Moral perfection is:

Morality must be based on reason with its standard being one’s own life (as defined for a volitional being). In this light, to be moral is to be perfectly moral, since any deliberate imperfection is a deliberate deviation from reason and from the moral standard (which is the source of values). When you allow yourself to deviate from reason and thus from life deliberately, you no longer operate with reason as the absolute and life as the standard, because on what basis would you now choose to be rational?

If you were rational, to be rational or not is not an open choice; rationality is the only valid option. Hence, when you allow yourself to deviate from reason deliberately, you adopt an irrational approach to life (insofar as you can live it irrationally), either implicitly or explicitly.
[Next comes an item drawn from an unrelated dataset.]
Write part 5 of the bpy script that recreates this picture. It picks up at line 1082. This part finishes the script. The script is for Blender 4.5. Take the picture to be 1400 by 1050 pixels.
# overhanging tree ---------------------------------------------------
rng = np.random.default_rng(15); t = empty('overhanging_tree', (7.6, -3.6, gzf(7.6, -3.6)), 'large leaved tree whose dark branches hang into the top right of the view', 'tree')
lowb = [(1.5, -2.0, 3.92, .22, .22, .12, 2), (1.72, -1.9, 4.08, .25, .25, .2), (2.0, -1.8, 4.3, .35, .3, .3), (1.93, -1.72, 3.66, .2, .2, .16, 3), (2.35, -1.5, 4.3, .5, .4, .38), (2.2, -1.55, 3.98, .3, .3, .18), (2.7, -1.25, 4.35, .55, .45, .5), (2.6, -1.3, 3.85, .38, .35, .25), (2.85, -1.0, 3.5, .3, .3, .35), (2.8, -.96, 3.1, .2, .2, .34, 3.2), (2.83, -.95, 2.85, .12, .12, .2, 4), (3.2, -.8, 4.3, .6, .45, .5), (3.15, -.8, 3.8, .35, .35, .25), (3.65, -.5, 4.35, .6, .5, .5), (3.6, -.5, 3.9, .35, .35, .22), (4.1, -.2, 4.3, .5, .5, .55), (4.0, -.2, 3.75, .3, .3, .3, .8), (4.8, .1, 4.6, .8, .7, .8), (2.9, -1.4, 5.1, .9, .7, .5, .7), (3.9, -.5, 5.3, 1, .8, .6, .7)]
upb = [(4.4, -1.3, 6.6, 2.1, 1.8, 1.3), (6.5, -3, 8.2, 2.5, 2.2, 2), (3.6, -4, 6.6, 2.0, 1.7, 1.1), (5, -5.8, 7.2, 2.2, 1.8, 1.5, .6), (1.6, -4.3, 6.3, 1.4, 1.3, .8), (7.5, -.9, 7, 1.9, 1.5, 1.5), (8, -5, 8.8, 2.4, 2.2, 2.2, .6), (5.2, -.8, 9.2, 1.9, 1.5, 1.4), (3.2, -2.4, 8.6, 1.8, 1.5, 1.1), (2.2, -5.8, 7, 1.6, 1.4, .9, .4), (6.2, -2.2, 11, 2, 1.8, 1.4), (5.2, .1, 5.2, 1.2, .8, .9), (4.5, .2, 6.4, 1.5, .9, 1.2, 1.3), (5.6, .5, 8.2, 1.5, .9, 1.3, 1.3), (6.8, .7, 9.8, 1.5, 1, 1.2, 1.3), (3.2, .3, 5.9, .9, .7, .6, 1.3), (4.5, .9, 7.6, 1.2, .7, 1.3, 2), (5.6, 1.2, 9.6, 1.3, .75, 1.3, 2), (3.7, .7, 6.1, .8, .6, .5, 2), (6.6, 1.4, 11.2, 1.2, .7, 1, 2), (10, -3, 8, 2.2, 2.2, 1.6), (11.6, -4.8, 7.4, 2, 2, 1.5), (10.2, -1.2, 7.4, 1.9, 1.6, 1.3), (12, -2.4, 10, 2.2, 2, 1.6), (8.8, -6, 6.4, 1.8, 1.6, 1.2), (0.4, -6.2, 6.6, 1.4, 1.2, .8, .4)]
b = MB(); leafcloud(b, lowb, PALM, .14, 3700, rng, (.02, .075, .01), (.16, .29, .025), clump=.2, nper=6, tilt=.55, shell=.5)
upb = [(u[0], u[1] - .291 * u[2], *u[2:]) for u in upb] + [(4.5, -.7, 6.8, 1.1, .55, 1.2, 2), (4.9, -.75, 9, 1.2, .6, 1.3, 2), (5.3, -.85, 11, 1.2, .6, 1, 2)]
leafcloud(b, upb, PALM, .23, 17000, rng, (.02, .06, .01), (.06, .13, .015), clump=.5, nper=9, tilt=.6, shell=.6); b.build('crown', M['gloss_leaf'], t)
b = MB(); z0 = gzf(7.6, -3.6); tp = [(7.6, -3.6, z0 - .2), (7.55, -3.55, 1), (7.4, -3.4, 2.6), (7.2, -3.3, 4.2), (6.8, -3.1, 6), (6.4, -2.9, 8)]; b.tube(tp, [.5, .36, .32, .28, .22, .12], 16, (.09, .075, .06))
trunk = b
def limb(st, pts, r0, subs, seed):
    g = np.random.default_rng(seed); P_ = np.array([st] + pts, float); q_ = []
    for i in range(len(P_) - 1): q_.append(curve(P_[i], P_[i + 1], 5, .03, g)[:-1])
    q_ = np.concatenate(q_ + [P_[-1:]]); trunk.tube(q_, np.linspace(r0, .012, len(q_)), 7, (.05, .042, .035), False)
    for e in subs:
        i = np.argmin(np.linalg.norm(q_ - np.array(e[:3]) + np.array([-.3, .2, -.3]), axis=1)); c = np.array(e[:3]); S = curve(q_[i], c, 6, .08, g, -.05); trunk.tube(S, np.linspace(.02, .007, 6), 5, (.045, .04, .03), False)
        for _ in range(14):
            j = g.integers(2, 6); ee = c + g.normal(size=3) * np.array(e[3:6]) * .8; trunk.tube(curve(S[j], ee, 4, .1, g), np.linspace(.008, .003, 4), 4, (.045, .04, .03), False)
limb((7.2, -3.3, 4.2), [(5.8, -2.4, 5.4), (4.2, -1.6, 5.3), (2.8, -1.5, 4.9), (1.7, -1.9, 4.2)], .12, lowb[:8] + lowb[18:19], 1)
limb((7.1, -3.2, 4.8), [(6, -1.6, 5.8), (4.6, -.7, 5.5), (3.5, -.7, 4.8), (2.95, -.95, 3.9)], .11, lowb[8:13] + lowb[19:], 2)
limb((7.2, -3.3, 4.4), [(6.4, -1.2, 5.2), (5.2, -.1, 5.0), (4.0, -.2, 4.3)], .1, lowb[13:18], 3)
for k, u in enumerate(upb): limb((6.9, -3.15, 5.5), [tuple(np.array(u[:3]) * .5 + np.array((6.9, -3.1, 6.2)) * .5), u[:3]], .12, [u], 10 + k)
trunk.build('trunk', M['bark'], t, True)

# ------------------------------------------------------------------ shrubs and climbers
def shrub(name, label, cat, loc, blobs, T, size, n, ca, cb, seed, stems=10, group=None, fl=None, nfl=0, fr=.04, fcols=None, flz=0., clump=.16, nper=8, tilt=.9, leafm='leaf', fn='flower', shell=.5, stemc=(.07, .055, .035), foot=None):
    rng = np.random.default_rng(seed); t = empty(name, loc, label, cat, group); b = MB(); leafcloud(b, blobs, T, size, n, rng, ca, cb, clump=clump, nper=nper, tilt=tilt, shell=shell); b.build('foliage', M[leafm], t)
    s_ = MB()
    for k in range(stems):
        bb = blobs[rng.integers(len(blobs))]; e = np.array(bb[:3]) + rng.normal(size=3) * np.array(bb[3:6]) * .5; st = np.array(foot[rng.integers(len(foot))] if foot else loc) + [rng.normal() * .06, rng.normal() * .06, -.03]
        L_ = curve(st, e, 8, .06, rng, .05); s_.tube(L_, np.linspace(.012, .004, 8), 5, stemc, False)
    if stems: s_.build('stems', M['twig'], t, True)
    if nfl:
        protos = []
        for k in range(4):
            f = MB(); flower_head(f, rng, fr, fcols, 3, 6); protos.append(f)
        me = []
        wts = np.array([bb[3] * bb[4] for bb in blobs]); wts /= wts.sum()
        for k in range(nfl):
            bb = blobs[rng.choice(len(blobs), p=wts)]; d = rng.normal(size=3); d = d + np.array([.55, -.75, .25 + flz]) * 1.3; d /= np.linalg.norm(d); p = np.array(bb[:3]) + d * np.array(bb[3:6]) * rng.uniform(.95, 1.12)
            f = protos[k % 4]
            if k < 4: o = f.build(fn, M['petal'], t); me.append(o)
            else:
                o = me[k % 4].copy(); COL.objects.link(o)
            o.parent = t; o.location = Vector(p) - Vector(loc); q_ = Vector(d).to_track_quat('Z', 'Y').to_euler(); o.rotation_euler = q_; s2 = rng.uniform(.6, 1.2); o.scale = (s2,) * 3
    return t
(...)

In such a case, even when you choose to be rational, it would only be because you feel like it, not because reason is your standard of thought and action. In this way, you subvert the pursuit of your life and plant the seeds of your destruction.

Whatever is anti-reason is anti-mind, and thus, anti-life and thereby immoral.
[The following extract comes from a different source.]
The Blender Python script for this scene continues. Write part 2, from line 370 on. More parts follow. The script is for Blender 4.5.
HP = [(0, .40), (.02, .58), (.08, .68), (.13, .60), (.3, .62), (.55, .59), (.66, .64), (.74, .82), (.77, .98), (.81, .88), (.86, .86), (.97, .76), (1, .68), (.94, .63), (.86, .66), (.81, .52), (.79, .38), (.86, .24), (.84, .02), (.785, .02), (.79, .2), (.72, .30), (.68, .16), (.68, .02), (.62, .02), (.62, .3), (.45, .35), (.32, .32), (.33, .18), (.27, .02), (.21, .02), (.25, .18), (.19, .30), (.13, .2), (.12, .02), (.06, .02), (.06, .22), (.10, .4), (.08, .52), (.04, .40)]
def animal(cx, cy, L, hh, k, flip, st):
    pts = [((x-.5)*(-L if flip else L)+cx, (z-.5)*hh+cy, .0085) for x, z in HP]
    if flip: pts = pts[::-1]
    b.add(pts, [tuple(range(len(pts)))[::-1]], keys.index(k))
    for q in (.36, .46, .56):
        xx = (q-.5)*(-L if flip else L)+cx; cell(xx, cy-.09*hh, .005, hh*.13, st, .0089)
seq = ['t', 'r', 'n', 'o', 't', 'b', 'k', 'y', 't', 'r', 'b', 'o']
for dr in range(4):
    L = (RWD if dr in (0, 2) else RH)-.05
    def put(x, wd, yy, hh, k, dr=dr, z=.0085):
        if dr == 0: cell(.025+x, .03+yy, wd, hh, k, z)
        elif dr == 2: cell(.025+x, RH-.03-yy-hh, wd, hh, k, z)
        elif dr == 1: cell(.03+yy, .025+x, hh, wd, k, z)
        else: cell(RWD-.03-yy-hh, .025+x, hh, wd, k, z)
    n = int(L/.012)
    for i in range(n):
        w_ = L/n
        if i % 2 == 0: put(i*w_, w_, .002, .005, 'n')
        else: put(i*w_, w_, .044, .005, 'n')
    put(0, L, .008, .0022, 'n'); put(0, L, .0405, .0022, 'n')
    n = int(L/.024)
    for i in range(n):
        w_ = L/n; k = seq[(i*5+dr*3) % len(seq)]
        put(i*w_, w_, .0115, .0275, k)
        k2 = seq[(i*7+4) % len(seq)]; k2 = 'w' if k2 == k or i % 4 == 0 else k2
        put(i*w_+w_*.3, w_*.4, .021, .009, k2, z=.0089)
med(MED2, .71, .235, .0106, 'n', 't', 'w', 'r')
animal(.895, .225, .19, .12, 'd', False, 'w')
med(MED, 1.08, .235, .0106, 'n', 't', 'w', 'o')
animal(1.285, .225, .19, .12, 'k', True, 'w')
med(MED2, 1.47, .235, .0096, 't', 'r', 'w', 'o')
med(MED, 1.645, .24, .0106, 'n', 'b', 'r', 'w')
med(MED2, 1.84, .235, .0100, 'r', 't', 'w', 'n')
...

Reality-based standard of perfection

The perfect person does not demand of himself the impossible, but he does demand of himself every ounce of the possible.
— Leonard Peikoff

I would add: every ounce of the possible as per his hierarchy of values.

Purpose of moral perfection

Moral perfection is not about genuflecting to some deity or to pursue morality as an end in itself. It’s not about keeping a good record in some official bookkeeping. Being perfectly moral is the only path to your values and your happiness.
— Tara Smith

Hence, note that to be morally perfect is not the goal, but rather, it is the means to the goal of living life. Hence, do not obsess with moral perfection as such (as an end in itself), but rather, focus on life and your ability to live it. Moral imperfection is not a reason by itself to give up hope or value for yourself or your life, but rather, it is evidence of some spiritual need or lacking that must be addressed, and it is morally necessary to do so (note that “spiritual” here refers to consciousness and character).